Drivers — or “pilots,” as Lowe called them — are still fully in control of the cars in this phase. The test involves a hand-free mobile device in the car broadcasting information to the driver.
“That will basically help them see ahead of the horizon, or beyond the horizon is the best way to put it, so that we’re warning them of the things they need to know to make good driving decisions before they actually get there, and they can make better choices and safer choices, and then, the next stage of that will be to start to feed that into the vehicle system itself,” Lowe told Radio Iowa.
Lowe said the point of these tests is to learn “the data that vehicles need to consume in order to be able to function” on a highway.
In January, the Obama administration designated the local I-380 corridor as one of 10 automated vehicle proving grounds around nation. Even before this designation, the IDOT was making preparations to test driverless cars on that stretch of highway. The agency hired HERE — a mapping company owned by BMW, Audi and Daimler — to map the approximately 30 miles of highway between Iowa City and Cedar Rapids in October 2016.
The U.S. Department of Transportation (DOT) is responsible for developing safety and performance standards for automated driving systems (ADS). In September 2016, the DOT released the first set of regulatory guidelines for ADS vehicles, which contained a 15-point safety assessment ADS manufacturers were supposed to follow. Manufacturers were to use the 15 points to create assessments of their systems that would be submitted to the DOT for review.
That changed under the Trump administration.

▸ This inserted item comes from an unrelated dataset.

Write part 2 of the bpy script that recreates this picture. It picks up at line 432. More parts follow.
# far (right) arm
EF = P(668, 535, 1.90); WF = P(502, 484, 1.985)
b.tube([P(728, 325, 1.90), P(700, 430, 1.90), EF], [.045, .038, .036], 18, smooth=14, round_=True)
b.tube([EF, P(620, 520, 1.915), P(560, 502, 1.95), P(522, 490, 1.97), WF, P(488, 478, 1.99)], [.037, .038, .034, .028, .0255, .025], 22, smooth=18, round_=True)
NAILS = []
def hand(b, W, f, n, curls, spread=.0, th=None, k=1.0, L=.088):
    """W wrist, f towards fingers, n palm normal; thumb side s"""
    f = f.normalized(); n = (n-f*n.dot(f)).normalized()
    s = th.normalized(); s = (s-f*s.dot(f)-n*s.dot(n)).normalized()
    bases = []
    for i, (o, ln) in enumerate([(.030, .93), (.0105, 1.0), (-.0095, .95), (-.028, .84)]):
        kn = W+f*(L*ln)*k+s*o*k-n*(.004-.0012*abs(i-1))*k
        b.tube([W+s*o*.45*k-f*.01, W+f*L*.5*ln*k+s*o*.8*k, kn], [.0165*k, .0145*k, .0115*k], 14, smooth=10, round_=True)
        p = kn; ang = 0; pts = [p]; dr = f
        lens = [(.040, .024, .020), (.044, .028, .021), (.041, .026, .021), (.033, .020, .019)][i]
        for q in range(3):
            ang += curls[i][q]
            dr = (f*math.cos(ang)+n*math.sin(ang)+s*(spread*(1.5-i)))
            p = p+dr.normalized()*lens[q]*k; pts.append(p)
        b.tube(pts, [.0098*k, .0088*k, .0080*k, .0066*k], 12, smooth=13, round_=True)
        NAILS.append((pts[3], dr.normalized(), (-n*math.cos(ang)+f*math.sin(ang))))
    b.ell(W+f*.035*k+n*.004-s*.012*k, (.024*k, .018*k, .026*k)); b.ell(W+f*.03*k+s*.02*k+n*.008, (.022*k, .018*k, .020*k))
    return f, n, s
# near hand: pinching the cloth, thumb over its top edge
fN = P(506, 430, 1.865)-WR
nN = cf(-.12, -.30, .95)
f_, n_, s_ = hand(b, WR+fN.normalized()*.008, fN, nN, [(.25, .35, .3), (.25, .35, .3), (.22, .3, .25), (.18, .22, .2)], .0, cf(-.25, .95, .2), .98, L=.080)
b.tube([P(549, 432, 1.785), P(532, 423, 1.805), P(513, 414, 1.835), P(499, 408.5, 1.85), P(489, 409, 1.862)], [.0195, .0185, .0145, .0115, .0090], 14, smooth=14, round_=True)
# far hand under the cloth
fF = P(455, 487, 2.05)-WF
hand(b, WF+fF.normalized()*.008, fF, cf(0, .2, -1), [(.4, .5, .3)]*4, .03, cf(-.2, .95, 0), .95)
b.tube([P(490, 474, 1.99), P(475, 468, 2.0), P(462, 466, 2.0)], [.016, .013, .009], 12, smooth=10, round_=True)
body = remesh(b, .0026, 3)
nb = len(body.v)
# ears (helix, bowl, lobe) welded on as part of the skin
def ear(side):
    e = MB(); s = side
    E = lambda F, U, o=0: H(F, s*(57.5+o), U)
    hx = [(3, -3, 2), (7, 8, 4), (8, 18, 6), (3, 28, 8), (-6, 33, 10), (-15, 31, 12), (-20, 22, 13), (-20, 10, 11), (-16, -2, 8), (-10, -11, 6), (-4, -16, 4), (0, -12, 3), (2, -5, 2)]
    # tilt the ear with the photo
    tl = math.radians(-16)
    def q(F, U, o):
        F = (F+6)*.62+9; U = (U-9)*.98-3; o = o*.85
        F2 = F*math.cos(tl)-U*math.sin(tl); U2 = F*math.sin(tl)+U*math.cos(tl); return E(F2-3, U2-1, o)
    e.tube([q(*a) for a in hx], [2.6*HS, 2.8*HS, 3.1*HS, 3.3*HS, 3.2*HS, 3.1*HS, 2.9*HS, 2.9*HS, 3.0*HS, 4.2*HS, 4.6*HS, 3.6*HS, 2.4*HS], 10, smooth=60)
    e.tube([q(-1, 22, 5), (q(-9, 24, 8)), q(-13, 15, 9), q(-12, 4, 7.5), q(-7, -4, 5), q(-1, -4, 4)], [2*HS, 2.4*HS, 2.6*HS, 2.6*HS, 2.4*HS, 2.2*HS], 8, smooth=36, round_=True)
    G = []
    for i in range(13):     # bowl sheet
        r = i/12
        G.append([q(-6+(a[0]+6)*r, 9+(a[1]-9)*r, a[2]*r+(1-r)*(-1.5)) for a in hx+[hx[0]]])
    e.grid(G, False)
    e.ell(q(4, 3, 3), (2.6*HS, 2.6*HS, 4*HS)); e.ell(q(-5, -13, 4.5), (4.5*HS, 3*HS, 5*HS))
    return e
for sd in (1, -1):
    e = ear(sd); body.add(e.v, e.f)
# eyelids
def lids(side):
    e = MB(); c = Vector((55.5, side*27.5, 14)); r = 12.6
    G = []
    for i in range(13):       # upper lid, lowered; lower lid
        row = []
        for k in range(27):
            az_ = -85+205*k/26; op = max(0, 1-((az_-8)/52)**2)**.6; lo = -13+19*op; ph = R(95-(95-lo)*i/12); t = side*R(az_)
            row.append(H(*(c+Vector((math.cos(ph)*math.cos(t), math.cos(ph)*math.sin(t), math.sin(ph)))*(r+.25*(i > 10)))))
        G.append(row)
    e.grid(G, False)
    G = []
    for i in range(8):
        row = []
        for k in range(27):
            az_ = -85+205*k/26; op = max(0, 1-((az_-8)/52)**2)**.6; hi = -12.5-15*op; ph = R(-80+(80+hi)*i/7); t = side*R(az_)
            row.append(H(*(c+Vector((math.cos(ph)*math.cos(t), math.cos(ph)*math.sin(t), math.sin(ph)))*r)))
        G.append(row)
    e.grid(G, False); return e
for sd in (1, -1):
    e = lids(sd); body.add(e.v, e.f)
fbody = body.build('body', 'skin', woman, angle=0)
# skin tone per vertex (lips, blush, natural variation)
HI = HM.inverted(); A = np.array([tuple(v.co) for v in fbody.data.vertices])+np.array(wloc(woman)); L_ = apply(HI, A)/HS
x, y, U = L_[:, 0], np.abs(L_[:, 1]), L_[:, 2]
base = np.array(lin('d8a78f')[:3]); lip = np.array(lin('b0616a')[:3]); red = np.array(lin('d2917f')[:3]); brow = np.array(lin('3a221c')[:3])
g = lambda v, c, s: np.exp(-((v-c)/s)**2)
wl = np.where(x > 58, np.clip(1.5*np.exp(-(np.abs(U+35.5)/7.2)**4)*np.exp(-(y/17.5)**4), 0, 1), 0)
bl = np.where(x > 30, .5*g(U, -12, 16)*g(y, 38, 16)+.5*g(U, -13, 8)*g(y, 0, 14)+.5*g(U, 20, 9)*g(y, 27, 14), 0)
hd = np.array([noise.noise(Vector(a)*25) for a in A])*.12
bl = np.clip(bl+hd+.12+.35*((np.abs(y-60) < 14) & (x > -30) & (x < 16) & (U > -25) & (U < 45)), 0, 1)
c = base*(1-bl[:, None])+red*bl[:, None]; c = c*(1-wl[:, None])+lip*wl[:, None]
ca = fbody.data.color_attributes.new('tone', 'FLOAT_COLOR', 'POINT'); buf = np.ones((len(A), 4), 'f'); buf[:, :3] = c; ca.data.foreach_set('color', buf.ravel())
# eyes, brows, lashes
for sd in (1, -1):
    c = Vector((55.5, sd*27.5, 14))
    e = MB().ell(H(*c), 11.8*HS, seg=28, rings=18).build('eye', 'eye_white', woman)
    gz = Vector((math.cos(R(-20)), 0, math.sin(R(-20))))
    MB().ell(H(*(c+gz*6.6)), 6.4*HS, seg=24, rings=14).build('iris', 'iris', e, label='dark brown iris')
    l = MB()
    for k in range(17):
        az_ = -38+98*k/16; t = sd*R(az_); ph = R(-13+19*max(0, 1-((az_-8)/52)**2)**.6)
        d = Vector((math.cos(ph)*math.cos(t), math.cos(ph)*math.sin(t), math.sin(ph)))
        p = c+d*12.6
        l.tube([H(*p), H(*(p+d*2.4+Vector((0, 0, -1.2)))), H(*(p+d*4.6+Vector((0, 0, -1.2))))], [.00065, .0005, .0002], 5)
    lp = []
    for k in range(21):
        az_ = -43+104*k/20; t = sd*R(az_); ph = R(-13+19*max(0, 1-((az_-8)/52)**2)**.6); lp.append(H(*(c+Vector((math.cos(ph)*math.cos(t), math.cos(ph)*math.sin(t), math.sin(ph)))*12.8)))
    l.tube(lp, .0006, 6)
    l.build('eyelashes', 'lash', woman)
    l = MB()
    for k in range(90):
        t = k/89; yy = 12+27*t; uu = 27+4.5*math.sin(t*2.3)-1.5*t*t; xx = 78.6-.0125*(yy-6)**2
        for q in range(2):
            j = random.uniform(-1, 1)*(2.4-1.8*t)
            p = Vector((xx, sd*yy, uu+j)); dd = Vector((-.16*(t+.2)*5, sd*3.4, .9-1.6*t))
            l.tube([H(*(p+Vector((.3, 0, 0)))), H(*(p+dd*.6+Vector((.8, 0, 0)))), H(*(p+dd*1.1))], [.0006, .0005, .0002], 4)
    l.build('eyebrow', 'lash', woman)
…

In September, the DOT issued a new version of the guidelines, in which the number of safety considerations have been reduced from 15 to 12. The new DOT document emphasizes that compliance with the guidelines is voluntary, and that safety assessments made by companies are “not subject to Federal approval.”
Perhaps the most interesting changes the Trump administration made to the ADS guidelines involve the elimination of the sections on ethical considerations and consumer privacy.
In 2016, the San Francisco Chronicle offered a concise summary of the ethical considerations in the DOT guidelines:
Some of the ethical decisions that you, as a driver, may have never thought about will have to be programmed into an autonomous car’s capabilities and reported to federal regulators.
Such as: Should a car focus on protecting its driver in a crash, or the drivers in another car? Should a car be allowed to circumvent certain traffic rules? In the event of a crash, should a car focus on minimizing the number of people it hits — or minimizing hitting the most vulnerable person, like a baby?
Consumer privacy considerations included how and what kind of information — for example, biometrics, driving habits and locations visited — manufacturers and other business entities can collect from people using a vehicle with ADS, and if that data can be sold to third parties.
In place of those two sections, the new version of the guidelines has a footnote stating the DOT “acknowledges that Privacy and Ethical Considerations are also important elements for entities to deliberate.” The footnote contains a link to a DOT webpage that states the agency is interested in considering the topics.